Most had been hunters and athletes in high school.
They were special in their values. They put a premium on physical well being, hierarchical authority, and being part of an elite unit. They were idealists, eager to merge themselves into a group fighting for a cause, actively seeking an outfit with which they could identify, join, be a part of, relate to as a family.
They volunteered for the paratroopers, they said, for the thrill, the honor, and the $50 (for enlisted men) or $100
(for officers) monthly bonus paratroopers received. But they really volunteered to jump out of airplanes for two profound, personal reasons. First, in Robert Rader’s words, “The desire to be better than the other guy took hold.” Each man in his own way had gone through what Richard Winters experienced: a realization that doing his best was a better way of getting through the Army than hanging around with the sad excuses for soldiers they met in the recruiting depots or basic training.

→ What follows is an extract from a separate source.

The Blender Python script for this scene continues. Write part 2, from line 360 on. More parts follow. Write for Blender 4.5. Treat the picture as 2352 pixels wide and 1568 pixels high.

They wanted to make their Army time positive, a learning and maturing and challenging experience.
Second, they knew they were going into combat, and they did not want to go in with poorly trained, poorly conditioned, poorly motivated draftees on either side of them. As to choosing between being a paratrooper spearheading the offensive and an ordinary infantryman who could not trust the guy next to him, they decided the greater risk was with the infantry. When the shooting started, they wanted to look up to the guy beside them, not down.
They had been kicked around by the Depression, had the scars to show for it. They had grown up, many of them, without enough to eat, with holes in the soles of their shoes, with ragged sweaters and no car and often not a radio. Their educations had been cut short, either by the Depression or by the war.
“Yet, with this background, I had and still have a great love for my country,” Harry Welsh declared forty-eight years later.